Exercise prompt - Repeat each entry word for word. Leave any images out of the copy.

Data supplied -
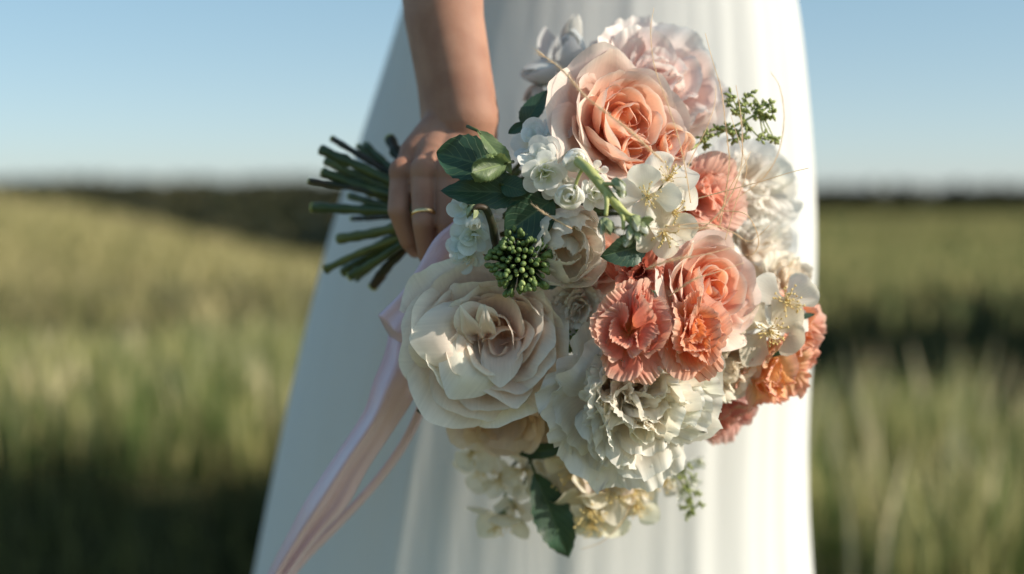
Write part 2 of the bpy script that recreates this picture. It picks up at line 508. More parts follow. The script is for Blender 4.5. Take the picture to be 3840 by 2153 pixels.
def blades(name, label, n, rng, xs, hgt, wid, mat, keep=None, lean=0.25, heads=0.0, cat='grass'):
    """n grass blades; xs(rng, n) -> x, y"""
    x, y = xs(rng, n)
    if keep is not None:
        k = rng.random(len(x)) < keep(x, y); x, y = x[k], y[k]
    n = len(x)
    z = terrain(x, y) - 0.01
    D = y - CAM_Y
    h = rng.uniform(hgt[0], hgt[1], n)
    w = rng.uniform(wid[0], wid[1], n)
    a = rng.uniform(0, 2 * math.pi, n)
    ld = rng.uniform(0, 2 * math.pi, n); la = np.abs(rng.normal(0, lean, n)) * h
    lx, ly = np.cos(ld) * la, np.sin(ld) * la
    wx, wy = np.cos(a) * w / 2, np.sin(a) * w / 2
    tipw = 0.35 + (rng.random(n) < heads) * 2.2
    V = np.empty((n, 5, 3)); U = np.empty((n, 5, 2))
    V[:, 0] = np.stack([x - wx, y - wy, z], -1); V[:, 1] = np.stack([x + wx, y + wy, z], -1)
    mx, my, mz = x + lx * 0.35, y + ly * 0.35, z + h * 0.62
    V[:, 2] = np.stack([mx - wx * 0.9 * tipw, my - wy * 0.9 * tipw, mz], -1); V[:, 3] = np.stack([mx + wx * 0.9 * tipw, my + wy * 0.9 * tipw, mz], -1)
    V[:, 4] = np.stack([x + lx, y + ly, z + h * (1 - 0.25 * (la / h) ** 2)], -1)
    r = rng.random(n)
    U[:, :, 0] = r[:, None]; U[:, :, 1] = np.array([0, 0, 0.6, 0.6, 1.0])[None]
    V = V.reshape(-1, 3); U = U.reshape(-1, 2)
    me = bpy.data.meshes.new(name)
    b = np.arange(n) * 5
    me.vertices.add(5 * n); me.vertices.foreach_set('co', V.astype(np.float32).ravel())
    loops = np.stack([b, b + 1, b + 3, b + 2, b + 2, b + 3, b + 4], -1).ravel()
    me.loops.add(7 * n); me.loops.foreach_set('vertex_index', loops.astype(np.int32))
    starts = np.stack([np.arange(n) * 7, np.arange(n) * 7 + 4], -1).ravel()
    me.polygons.add(2 * n); me.polygons.foreach_set('loop_start', starts.astype(np.int32))
    me.update(calc_edges=True)
    lay = me.uv_layers.new(name='UVMap'); lay.data.foreach_set('uv', U[loops].astype(np.float32).ravel())
    me.materials.append(mat)
    o = link(bpy.data.objects.new(name, me))
    return tag(o, label, cat, None, 'stuff')


rng0 = np.random.default_rng(7)


def fan(d0, d1, t0, t1, p=1.0):
    def f(rng, n):
        D = d0 + (d1 - d0) * rng.random(n) ** p
        t = t0 + (t1 - t0) * rng.random(n)
        return t * D, D + CAM_Y
    return f


blades('tall_grass', 'tall sunlit pale grass with seed stalks beside the dress at right', 42000, rng0, fan(2.5, 4.3, -0.02, 1.05), (0.12, 0.40), (0.003, 0.007), M['grass_tall'],
       keep=lambda x, y: sstep(0.1, 0.45, x) * sstep(-0.5, 0.5, np.sin(x * 7 + 2 * np.sin(y * 5)) + np.sin(y * 6 + x * 3)), heads=0.3)
blades('yellow_grass', 'yellowish meadow grass in a band at left behind the patch of painted-in ground shade', 66000, rng0, fan(4.2, 6.6, -1.1, 0.12), (0.10, 0.33), (0.004, 0.009), M['grass_tall'],
       keep=lambda x, y: 1 - shade_and_floor_mask(x, y), heads=0.3)
M['seed'] = grass_material('seed_heads', (0.42, 0.40, 0.20), (0.66, 0.56, 0.34), 0.45)
blades('seed_head_grass', 'pale seed heads on tall stalks standing above the tall sunlit grass', 700, rng0, fan(2.5, 4.3, 0.05, 1.05), (0.22, 0.48), (0.005, 0.010), M['seed'],
       keep=lambda x, y: sstep(0.3, 0.5, x), heads=0.6, lean=0.18)
blades('seed_stalk_grass', 'straw coloured seed stalks above the yellowish grass band at left', 1600, rng0, fan(4.4, 6.6, -1.1, 0.08), (0.16, 0.36), (0.008, 0.016), M['seed'], heads=0.6, lean=0.18)
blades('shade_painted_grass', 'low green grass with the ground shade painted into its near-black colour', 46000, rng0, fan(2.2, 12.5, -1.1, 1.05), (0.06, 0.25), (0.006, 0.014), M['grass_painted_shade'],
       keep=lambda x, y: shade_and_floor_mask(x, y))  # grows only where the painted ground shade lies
blades('meadow_grass', 'short sunlit yellowish meadow grass on the slope at left', 68000, rng0, fan(8.5, 42, -1.15, -0.04, 1.6), (0.10, 0.24), (0.012, 0.03), M['grass'],
       keep=lambda x, y: 1 - 0.9 * shade_and_floor_mask(x, y), heads=0.2)
M['grass_green'] = grass_material('grass_green', (0.12, 0.145, 0.048), (0.38, 0.33, 0.14))
blades('green_grass', 'short greener meadow grass of the level field at right', 56000, rng0, fan(8.5, 42, -0.04, 1.1, 1.6), (0.10, 0.24), (0.012, 0.03), M['grass_green'],
       keep=lambda x, y: 1 - 0.9 * shade_and_floor_mask(x, y), heads=0.2)
blades('distant_grass', 'hazy green grass of the field towards the tree line', 55000, rng0, fan(40, 215, -0.06, 1.1, 1.4), (0.3, 0.6), (0.12, 0.3), M['grass_green'])


def wood(name, label, spots, hgt, rng, leafsize):
    """far wood: crowns of leaf clumps around short trunks, one mass"""
    mb_v, mb_f, mb_u = [], [], []
    for (x, y) in spots:
        z = float(terrain(x, y))
        h = rng.uniform(*hgt); r = h * rng.uniform(0.42, 0.6)
        n = 70
        d = rng.normal(0, 1, (n, 3)); d /= np.linalg.norm(d, axis=1)[:, None]
        c = np.array([x, y, z + h * 0.52]) + d * np.array([r, r, h * 0.48]) * rng.uniform(0.45, 1.0, (n, 1))
        a = rng.normal(0, 1, (n, 3)); a /= np.linalg.norm(a, axis=1)[:, None]
        b = np.cross(a, d); b /= np.linalg.norm(b, axis=1)[:, None] + 1e-6
        s = leafsize * h * rng.uniform(0.5, 1.2, (n, 1))
        q = np.stack([c - a * s, c + b * s, c + a * s, c - b * s], 1).reshape(-1, 3)
        o = len(mb_v) and sum(len(k) for k in mb_v)
        mb_v.append(q); mb_f += [(o + 4 * i, o + 4 * i + 1, o + 4 * i + 2, o + 4 * i + 3) for i in range(n)]
        mb_u.append(np.repeat(rng.random((n, 1)), 4, 0) * [1, 0] + [0, 0.5])
    o = mesh_obj(name, np.vstack(mb_v), mb_f, M['wood'], None, np.vstack(mb_u), False)
    tag(o, label, 'wood', None, 'stuff')


def spots_hill(rng, n):
    D = 88 + 112 * rng.random(n) ** 0.8; t = rng.uniform(-0.75, -0.06, n)
    return list(zip(t * D, D + CAM_Y))


def spots_row(rng, n):
    D = rng.uniform(216, 226, n); t = rng.uniform(-0.08, 1.1, n)
    return list(zip(t * D, D + CAM_Y))


wood('distant_wood', 'dark brownish wood on the hillside behind the sloping meadow', spots_hill(rng0, 3600), (2.6, 4.6), rng0, 0.18)
wood('distant_tree_line', 'dark tree line on the horizon right of the dress', spots_row(rng0, 560), (3.3, 5.2), rng0, 0.16)

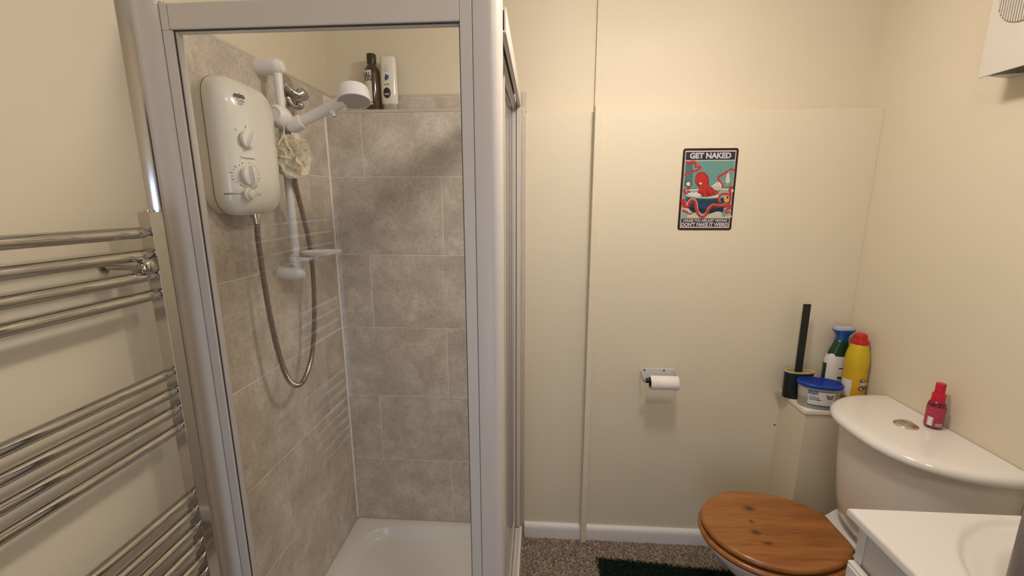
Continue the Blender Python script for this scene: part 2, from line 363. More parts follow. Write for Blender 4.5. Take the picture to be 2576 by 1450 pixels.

Response -
Write part 2 of the bpy script that recreates this picture. It picks up at line 508. More parts follow. The script is for Blender 4.5. Take the picture to be 3840 by 2153 pixels.
def blades(name, label, n, rng, xs, hgt, wid, mat, keep=None, lean=0.25, heads=0.0, cat='grass'):
    """n grass blades; xs(rng, n) -> x, y"""
    x, y = xs(rng, n)
    if keep is not None:
        k = rng.random(len(x)) < keep(x, y); x, y = x[k], y[k]
    n = len(x)
    z = terrain(x, y) - 0.01
    D = y - CAM_Y
    h = rng.uniform(hgt[0], hgt[1], n)
    w = rng.uniform(wid[0], wid[1], n)
    a = rng.uniform(0, 2 * math.pi, n)
    ld = rng.uniform(0, 2 * math.pi, n); la = np.abs(rng.normal(0, lean, n)) * h
    lx, ly = np.cos(ld) * la, np.sin(ld) * la
    wx, wy = np.cos(a) * w / 2, np.sin(a) * w / 2
    tipw = 0.35 + (rng.random(n) < heads) * 2.2
    V = np.empty((n, 5, 3)); U = np.empty((n, 5, 2))
    V[:, 0] = np.stack([x - wx, y - wy, z], -1); V[:, 1] = np.stack([x + wx, y + wy, z], -1)
    mx, my, mz = x + lx * 0.35, y + ly * 0.35, z + h * 0.62
    V[:, 2] = np.stack([mx - wx * 0.9 * tipw, my - wy * 0.9 * tipw, mz], -1); V[:, 3] = np.stack([mx + wx * 0.9 * tipw, my + wy * 0.9 * tipw, mz], -1)
    V[:, 4] = np.stack([x + lx, y + ly, z + h * (1 - 0.25 * (la / h) ** 2)], -1)
    r = rng.random(n)
    U[:, :, 0] = r[:, None]; U[:, :, 1] = np.array([0, 0, 0.6, 0.6, 1.0])[None]
    V = V.reshape(-1, 3); U = U.reshape(-1, 2)
    me = bpy.data.meshes.new(name)
    b = np.arange(n) * 5
    me.vertices.add(5 * n); me.vertices.foreach_set('co', V.astype(np.float32).ravel())
    loops = np.stack([b, b + 1, b + 3, b + 2, b + 2, b + 3, b + 4], -1).ravel()
    me.loops.add(7 * n); me.loops.foreach_set('vertex_index', loops.astype(np.int32))
    starts = np.stack([np.arange(n) * 7, np.arange(n) * 7 + 4], -1).ravel()
    me.polygons.add(2 * n); me.polygons.foreach_set('loop_start', starts.astype(np.int32))
    me.update(calc_edges=True)
    lay = me.uv_layers.new(name='UVMap'); lay.data.foreach_set('uv', U[loops].astype(np.float32).ravel())
    me.materials.append(mat)
    o = link(bpy.data.objects.new(name, me))
    return tag(o, label, cat, None, 'stuff')


rng0 = np.random.default_rng(7)


def fan(d0, d1, t0, t1, p=1.0):
    def f(rng, n):
        D = d0 + (d1 - d0) * rng.random(n) ** p
        t = t0 + (t1 - t0) * rng.random(n)
        return t * D, D + CAM_Y
    return f


blades('tall_grass', 'tall sunlit pale grass with seed stalks beside the dress at right', 42000, rng0, fan(2.5, 4.3, -0.02, 1.05), (0.12, 0.40), (0.003, 0.007), M['grass_tall'],
       keep=lambda x, y: sstep(0.1, 0.45, x) * sstep(-0.5, 0.5, np.sin(x * 7 + 2 * np.sin(y * 5)) + np.sin(y * 6 + x * 3)), heads=0.3)
blades('yellow_grass', 'yellowish meadow grass in a band at left behind the patch of painted-in ground shade', 66000, rng0, fan(4.2, 6.6, -1.1, 0.12), (0.10, 0.33), (0.004, 0.009), M['grass_tall'],
       keep=lambda x, y: 1 - shade_and_floor_mask(x, y), heads=0.3)
M['seed'] = grass_material('seed_heads', (0.42, 0.40, 0.20), (0.66, 0.56, 0.34), 0.45)
blades('seed_head_grass', 'pale seed heads on tall stalks standing above the tall sunlit grass', 700, rng0, fan(2.5, 4.3, 0.05, 1.05), (0.22, 0.48), (0.005, 0.010), M['seed'],
       keep=lambda x, y: sstep(0.3, 0.5, x), heads=0.6, lean=0.18)
blades('seed_stalk_grass', 'straw coloured seed stalks above the yellowish grass band at left', 1600, rng0, fan(4.4, 6.6, -1.1, 0.08), (0.16, 0.36), (0.008, 0.016), M['seed'], heads=0.6, lean=0.18)
blades('shade_painted_grass', 'low green grass with the ground shade painted into its near-black colour', 46000, rng0, fan(2.2, 12.5, -1.1, 1.05), (0.06, 0.25), (0.006, 0.014), M['grass_painted_shade'],
       keep=lambda x, y: shade_and_floor_mask(x, y))  # grows only where the painted ground shade lies
blades('meadow_grass', 'short sunlit yellowish meadow grass on the slope at left', 68000, rng0, fan(8.5, 42, -1.15, -0.04, 1.6), (0.10, 0.24), (0.012, 0.03), M['grass'],
       keep=lambda x, y: 1 - 0.9 * shade_and_floor_mask(x, y), heads=0.2)
M['grass_green'] = grass_material('grass_green', (0.12, 0.145, 0.048), (0.38, 0.33, 0.14))
blades('green_grass', 'short greener meadow grass of the level field at right', 56000, rng0, fan(8.5, 42, -0.04, 1.1, 1.6), (0.10, 0.24), (0.012, 0.03), M['grass_green'],
       keep=lambda x, y: 1 - 0.9 * shade_and_floor_mask(x, y), heads=0.2)
blades('distant_grass', 'hazy green grass of the field towards the tree line', 55000, rng0, fan(40, 215, -0.06, 1.1, 1.4), (0.3, 0.6), (0.12, 0.3), M['grass_green'])


def wood(name, label, spots, hgt, rng, leafsize):
    """far wood: crowns of leaf clumps around short trunks, one mass"""
    mb_v, mb_f, mb_u = [], [], []
    for (x, y) in spots:
        z = float(terrain(x, y))
        h = rng.uniform(*hgt); r = h * rng.uniform(0.42, 0.6)
        n = 70
        d = rng.normal(0, 1, (n, 3)); d /= np.linalg.norm(d, axis=1)[:, None]
        c = np.array([x, y, z + h * 0.52]) + d * np.array([r, r, h * 0.48]) * rng.uniform(0.45, 1.0, (n, 1))
        a = rng.normal(0, 1, (n, 3)); a /= np.linalg.norm(a, axis=1)[:, None]
        b = np.cross(a, d); b /= np.linalg.norm(b, axis=1)[:, None] + 1e-6
        s = leafsize * h * rng.uniform(0.5, 1.2, (n, 1))
        q = np.stack([c - a * s, c + b * s, c + a * s, c - b * s], 1).reshape(-1, 3)
        o = len(mb_v) and sum(len(k) for k in mb_v)
        mb_v.append(q); mb_f += [(o + 4 * i, o + 4 * i + 1, o + 4 * i + 2, o + 4 * i + 3) for i in range(n)]
        mb_u.append(np.repeat(rng.random((n, 1)), 4, 0) * [1, 0] + [0, 0.5])
    o = mesh_obj(name, np.vstack(mb_v), mb_f, M['wood'], None, np.vstack(mb_u), False)
    tag(o, label, 'wood', None, 'stuff')


def spots_hill(rng, n):
    D = 88 + 112 * rng.random(n) ** 0.8; t = rng.uniform(-0.75, -0.06, n)
    return list(zip(t * D, D + CAM_Y))


def spots_row(rng, n):
    D = rng.uniform(216, 226, n); t = rng.uniform(-0.08, 1.1, n)
    return list(zip(t * D, D + CAM_Y))


wood('distant_wood', 'dark brownish wood on the hillside behind the sloping meadow', spots_hill(rng0, 3600), (2.6, 4.6), rng0, 0.18)
wood('distant_tree_line', 'dark tree line on the horizon right of the dress', spots_row(rng0, 560), (3.3, 5.2), rng0, 0.16)

Continue the Blender Python script for this scene: part 2, from line 363. More parts follow. Write for Blender 4.5. Take the picture to be 2576 by 1450 pixels.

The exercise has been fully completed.